* INSTRUCTION: Select every line containing the word "picture" from the material, and copy those lines.

* PROVIDED DATA:
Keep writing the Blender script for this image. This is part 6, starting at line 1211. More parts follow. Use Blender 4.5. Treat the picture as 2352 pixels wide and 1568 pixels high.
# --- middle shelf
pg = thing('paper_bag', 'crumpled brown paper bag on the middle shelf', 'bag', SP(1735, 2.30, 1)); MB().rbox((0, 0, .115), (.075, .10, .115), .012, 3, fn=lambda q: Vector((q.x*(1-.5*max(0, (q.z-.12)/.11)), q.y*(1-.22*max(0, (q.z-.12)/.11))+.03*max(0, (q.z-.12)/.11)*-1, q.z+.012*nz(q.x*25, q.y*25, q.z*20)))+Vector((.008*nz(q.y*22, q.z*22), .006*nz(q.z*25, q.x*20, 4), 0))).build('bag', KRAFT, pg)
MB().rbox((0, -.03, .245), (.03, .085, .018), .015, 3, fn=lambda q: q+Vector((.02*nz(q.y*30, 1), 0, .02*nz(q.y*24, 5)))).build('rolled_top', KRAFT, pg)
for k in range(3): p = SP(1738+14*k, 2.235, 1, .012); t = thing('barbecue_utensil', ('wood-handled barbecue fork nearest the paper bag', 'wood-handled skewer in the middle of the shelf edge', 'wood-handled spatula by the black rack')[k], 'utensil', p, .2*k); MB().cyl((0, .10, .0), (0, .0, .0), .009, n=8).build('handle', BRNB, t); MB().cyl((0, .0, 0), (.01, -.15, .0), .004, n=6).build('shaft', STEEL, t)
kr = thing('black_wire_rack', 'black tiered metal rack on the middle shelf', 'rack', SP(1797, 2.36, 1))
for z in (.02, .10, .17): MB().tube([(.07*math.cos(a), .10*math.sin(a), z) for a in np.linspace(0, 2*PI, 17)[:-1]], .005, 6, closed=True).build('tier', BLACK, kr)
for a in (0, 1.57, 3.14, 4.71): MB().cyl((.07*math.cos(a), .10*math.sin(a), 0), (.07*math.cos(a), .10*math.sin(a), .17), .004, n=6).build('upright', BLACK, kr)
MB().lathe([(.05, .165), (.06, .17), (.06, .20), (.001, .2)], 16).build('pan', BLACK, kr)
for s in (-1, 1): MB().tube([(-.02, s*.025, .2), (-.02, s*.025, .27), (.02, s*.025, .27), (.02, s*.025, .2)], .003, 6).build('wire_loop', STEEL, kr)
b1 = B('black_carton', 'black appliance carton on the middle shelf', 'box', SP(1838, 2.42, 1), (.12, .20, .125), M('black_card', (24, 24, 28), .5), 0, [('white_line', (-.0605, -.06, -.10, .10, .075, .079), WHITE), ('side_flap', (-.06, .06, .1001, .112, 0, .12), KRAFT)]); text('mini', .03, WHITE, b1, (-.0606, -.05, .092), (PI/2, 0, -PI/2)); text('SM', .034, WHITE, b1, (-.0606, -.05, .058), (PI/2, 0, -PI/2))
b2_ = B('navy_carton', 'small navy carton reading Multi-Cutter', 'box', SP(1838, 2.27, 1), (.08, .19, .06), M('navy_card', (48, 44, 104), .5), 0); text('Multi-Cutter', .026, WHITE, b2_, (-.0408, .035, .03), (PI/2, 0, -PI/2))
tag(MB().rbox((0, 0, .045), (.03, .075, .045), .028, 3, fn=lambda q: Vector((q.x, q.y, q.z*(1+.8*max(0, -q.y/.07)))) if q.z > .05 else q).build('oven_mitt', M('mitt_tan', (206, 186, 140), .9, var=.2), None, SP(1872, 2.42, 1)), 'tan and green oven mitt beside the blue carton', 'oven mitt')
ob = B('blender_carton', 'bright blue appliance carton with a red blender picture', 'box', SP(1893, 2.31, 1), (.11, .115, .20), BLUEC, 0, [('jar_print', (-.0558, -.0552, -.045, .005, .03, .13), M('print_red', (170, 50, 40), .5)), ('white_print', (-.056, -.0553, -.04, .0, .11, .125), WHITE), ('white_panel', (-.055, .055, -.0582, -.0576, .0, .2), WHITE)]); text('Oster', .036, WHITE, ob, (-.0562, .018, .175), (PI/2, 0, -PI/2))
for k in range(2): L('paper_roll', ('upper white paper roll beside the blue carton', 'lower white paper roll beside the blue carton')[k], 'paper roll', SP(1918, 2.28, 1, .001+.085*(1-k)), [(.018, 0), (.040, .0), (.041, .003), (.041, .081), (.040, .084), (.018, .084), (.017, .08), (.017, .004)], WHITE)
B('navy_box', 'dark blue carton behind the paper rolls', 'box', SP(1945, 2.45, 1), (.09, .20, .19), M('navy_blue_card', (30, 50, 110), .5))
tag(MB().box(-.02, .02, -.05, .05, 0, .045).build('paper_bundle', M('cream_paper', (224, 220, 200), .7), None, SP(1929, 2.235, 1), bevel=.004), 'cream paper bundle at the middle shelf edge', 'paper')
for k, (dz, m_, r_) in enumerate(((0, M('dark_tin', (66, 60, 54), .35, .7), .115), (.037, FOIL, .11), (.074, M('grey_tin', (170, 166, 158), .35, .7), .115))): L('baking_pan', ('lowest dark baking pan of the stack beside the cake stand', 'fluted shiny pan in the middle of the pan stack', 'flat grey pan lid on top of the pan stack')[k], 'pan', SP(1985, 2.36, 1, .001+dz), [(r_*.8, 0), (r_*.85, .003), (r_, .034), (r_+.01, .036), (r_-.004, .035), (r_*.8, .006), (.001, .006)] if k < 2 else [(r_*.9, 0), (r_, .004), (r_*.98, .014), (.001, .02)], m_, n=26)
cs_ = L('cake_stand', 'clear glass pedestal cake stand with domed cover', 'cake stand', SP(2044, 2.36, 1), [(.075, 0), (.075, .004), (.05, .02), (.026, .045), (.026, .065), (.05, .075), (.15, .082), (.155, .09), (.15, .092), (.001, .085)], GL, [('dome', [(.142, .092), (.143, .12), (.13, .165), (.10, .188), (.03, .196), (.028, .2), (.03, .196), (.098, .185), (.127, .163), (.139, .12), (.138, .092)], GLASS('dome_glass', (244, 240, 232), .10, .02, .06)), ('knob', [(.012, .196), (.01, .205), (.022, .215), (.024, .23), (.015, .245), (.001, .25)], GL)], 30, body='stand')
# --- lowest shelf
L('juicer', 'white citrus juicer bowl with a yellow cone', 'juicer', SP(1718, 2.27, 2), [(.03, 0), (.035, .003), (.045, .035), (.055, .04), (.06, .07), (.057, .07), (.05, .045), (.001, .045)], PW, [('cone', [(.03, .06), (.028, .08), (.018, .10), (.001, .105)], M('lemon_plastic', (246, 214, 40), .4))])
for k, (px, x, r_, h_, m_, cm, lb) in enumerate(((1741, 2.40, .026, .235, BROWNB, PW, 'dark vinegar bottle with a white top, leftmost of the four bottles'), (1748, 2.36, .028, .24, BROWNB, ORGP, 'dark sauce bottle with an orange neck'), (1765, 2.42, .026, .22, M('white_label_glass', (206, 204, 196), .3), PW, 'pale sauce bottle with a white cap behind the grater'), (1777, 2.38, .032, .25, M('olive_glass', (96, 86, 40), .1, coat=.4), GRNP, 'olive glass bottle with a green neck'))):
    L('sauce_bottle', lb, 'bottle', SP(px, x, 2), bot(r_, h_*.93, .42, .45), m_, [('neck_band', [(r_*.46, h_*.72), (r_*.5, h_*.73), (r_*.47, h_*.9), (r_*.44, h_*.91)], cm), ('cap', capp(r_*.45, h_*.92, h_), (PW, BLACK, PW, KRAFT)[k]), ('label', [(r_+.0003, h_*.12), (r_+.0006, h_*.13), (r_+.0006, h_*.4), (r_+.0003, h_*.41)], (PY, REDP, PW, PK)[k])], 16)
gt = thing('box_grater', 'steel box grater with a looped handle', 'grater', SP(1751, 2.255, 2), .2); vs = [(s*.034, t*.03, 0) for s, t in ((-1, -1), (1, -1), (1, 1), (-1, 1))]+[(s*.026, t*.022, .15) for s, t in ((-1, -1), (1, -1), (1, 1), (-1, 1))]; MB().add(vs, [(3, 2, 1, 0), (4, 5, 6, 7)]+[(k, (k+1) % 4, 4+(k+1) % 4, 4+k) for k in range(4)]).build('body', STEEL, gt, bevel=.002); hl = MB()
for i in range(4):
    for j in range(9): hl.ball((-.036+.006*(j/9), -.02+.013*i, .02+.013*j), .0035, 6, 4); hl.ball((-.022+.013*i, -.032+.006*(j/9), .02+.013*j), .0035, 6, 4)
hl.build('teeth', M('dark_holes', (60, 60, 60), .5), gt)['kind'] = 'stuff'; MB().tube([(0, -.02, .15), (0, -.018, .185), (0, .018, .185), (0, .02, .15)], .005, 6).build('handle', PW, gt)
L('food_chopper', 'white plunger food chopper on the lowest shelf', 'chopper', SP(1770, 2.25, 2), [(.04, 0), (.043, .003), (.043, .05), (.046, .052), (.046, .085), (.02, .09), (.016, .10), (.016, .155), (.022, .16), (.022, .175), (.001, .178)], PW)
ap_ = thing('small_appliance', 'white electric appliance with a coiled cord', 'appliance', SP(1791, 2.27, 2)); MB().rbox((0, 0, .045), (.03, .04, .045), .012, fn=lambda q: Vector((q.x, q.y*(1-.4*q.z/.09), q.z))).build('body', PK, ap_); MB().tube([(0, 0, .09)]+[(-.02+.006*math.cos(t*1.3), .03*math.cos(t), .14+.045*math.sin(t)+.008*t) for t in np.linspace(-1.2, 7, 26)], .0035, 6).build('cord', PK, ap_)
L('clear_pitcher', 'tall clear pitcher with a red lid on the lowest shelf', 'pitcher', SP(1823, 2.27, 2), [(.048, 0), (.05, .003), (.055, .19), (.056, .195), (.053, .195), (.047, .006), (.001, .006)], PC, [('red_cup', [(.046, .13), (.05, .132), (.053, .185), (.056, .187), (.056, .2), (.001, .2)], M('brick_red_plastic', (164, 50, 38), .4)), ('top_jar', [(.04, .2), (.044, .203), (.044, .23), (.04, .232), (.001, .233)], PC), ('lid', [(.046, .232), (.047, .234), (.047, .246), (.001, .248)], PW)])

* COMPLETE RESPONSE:
Keep writing the Blender script for this image. This is part 6, starting at line 1211. More parts follow. Use Blender 4.5. Treat the picture as 2352 pixels wide and 1568 pixels high.
ob = B('blender_carton', 'bright blue appliance carton with a red blender picture', 'box', SP(1893, 2.31, 1), (.11, .115, .20), BLUEC, 0, [('jar_print', (-.0558, -.0552, -.045, .005, .03, .13), M('print_red', (170, 50, 40), .5)), ('white_print', (-.056, -.0553, -.04, .0, .11, .125), WHITE), ('white_panel', (-.055, .055, -.0582, -.0576, .0, .2), WHITE)]); text('Oster', .036, WHITE, ob, (-.0562, .018, .175), (PI/2, 0, -PI/2))